**Exercise data**
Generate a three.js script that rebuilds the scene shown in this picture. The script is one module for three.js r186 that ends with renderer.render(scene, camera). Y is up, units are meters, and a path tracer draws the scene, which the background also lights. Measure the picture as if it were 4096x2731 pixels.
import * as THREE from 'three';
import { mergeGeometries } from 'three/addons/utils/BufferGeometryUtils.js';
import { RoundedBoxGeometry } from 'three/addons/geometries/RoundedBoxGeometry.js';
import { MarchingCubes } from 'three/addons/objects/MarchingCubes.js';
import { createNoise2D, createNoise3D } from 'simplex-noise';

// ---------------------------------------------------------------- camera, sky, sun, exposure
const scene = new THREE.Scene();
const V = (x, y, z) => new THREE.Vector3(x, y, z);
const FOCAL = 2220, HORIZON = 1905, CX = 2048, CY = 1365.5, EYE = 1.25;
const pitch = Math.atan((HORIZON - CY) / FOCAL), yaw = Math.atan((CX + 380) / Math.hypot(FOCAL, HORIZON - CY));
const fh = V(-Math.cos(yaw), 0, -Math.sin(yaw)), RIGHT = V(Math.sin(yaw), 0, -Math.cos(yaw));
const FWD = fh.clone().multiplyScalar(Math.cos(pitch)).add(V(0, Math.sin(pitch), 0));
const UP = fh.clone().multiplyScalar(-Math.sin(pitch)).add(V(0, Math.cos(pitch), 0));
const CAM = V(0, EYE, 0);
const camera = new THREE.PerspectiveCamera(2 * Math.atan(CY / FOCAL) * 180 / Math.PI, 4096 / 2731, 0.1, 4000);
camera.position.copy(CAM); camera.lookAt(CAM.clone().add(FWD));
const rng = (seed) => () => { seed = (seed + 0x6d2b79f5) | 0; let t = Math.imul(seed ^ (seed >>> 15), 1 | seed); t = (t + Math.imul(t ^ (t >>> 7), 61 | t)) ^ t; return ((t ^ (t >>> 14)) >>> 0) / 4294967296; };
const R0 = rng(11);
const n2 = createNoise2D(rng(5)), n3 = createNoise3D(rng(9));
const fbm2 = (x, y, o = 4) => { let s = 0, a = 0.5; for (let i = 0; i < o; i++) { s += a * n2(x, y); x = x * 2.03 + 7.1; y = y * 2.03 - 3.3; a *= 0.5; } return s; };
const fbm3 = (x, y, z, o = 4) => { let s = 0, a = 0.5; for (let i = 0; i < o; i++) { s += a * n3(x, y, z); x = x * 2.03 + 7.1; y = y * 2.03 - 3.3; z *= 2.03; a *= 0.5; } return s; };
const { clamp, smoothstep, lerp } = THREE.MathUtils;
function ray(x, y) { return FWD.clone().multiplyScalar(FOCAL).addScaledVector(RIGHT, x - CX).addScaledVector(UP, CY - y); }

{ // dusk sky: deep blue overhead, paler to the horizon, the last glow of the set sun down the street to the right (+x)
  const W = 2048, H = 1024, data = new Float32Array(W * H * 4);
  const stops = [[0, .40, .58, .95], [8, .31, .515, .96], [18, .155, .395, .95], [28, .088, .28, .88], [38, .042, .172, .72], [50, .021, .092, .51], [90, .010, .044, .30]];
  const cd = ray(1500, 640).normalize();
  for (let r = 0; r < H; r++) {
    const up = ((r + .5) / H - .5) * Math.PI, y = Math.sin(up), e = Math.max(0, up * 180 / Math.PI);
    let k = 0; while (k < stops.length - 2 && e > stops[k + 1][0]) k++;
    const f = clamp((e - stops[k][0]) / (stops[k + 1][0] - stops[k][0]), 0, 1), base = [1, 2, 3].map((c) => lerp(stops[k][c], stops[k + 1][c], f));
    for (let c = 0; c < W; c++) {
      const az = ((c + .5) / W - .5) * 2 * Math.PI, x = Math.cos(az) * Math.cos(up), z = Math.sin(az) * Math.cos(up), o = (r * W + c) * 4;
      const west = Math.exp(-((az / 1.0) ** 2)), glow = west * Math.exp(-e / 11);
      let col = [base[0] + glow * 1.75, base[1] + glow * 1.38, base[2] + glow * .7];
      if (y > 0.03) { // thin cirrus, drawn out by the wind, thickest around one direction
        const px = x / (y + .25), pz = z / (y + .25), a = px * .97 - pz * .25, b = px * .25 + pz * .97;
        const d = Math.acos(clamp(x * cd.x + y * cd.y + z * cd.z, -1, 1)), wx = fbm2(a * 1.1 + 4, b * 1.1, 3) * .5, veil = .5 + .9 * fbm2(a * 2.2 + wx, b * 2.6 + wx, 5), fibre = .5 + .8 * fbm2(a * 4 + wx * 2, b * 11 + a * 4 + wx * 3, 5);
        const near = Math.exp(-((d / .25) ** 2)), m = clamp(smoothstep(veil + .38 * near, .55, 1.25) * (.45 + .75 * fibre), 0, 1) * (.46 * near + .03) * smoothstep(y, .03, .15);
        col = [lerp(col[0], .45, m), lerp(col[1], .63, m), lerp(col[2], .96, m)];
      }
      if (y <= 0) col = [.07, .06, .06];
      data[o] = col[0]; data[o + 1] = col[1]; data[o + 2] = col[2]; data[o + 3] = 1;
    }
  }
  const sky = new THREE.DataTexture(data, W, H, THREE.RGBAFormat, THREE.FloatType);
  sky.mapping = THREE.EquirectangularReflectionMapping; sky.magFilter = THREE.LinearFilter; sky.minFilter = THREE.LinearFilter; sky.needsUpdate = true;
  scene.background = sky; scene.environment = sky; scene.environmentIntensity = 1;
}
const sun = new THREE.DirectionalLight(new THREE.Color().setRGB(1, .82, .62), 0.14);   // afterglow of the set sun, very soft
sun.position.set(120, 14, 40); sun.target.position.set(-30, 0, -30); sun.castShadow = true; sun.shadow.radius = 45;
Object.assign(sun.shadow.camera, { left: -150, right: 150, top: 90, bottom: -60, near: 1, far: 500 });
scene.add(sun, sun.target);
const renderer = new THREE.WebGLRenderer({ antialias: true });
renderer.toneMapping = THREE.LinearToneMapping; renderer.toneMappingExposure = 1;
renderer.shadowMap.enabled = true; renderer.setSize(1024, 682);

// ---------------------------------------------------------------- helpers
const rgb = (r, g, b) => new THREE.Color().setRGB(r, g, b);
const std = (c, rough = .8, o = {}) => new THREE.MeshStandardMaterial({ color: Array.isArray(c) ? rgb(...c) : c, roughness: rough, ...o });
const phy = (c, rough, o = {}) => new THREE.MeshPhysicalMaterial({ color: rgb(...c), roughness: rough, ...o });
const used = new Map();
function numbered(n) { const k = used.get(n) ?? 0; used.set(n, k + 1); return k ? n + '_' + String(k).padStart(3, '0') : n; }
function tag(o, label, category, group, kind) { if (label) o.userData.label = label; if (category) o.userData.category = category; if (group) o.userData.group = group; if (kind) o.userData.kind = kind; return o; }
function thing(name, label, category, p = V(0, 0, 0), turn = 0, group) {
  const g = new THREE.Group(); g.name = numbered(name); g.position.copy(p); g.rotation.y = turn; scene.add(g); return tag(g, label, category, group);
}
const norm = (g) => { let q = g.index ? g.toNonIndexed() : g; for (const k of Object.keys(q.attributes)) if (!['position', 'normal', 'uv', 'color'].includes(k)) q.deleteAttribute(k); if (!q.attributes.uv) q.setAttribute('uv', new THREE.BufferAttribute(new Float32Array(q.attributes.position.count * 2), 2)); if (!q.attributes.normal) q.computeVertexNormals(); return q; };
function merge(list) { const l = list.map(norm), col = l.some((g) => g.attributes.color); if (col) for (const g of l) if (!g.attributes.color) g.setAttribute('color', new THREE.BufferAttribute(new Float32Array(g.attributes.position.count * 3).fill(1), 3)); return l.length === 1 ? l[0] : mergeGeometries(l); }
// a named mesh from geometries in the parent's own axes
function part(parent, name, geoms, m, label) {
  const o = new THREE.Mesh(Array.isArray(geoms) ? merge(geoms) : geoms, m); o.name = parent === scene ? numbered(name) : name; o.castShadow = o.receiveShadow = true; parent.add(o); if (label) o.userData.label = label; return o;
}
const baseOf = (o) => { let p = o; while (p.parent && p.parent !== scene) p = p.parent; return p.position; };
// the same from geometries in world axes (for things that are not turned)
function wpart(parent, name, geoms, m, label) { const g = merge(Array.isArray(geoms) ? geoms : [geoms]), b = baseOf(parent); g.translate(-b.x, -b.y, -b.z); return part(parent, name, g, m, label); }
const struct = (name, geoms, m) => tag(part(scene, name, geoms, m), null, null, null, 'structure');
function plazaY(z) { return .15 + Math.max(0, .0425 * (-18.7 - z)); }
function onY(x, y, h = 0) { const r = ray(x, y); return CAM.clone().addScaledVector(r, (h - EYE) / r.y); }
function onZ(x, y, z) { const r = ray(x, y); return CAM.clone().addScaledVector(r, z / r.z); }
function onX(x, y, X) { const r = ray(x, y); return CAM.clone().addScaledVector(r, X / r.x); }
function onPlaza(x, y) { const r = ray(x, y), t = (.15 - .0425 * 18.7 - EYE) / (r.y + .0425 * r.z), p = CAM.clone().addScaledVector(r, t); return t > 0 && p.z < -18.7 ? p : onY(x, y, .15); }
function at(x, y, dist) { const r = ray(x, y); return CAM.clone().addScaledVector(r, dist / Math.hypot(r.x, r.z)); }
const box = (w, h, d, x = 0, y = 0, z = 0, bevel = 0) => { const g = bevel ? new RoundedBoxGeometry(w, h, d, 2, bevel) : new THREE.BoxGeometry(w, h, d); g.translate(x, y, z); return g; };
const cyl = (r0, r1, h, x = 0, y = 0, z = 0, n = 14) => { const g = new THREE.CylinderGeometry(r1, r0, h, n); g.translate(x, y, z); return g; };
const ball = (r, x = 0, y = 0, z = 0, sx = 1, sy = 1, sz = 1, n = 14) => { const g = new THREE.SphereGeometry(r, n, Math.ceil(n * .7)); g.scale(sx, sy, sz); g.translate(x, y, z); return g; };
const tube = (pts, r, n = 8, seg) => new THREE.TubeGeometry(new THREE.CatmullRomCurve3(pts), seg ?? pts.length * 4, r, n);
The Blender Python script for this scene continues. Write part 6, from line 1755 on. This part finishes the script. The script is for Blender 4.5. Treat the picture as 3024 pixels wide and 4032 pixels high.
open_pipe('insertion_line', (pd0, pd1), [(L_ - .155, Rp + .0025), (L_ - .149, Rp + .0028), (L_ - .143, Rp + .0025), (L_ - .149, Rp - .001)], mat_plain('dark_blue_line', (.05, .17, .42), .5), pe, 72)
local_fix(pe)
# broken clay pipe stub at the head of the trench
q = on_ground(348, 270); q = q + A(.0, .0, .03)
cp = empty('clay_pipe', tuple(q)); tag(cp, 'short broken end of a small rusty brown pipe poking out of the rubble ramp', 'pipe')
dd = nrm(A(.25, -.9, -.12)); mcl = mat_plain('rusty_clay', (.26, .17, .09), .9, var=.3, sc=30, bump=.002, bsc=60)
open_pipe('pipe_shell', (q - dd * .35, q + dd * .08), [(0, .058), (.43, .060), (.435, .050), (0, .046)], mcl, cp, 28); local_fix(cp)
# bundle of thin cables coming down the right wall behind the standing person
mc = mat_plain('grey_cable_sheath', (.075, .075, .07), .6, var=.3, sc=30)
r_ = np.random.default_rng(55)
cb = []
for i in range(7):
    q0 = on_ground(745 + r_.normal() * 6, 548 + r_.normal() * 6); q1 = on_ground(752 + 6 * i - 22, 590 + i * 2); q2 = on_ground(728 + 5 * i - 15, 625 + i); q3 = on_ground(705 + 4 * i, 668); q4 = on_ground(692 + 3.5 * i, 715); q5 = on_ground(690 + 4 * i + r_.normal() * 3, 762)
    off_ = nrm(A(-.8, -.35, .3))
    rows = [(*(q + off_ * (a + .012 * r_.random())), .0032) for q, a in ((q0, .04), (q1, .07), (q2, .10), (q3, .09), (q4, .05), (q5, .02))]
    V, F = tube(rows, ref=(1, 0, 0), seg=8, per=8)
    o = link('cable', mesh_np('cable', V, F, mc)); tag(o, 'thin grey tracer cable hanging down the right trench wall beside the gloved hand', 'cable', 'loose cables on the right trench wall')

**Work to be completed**
Collect each line of the entries that has the word "background", copying it in full.

**Full answer**
Generate a three.js script that rebuilds the scene shown in this picture. The script is one module for three.js r186 that ends with renderer.render(scene, camera). Y is up, units are meters, and a path tracer draws the scene, which the background also lights. Measure the picture as if it were 4096x2731 pixels.
  scene.background = sky; scene.environment = sky; scene.environmentIntensity = 1;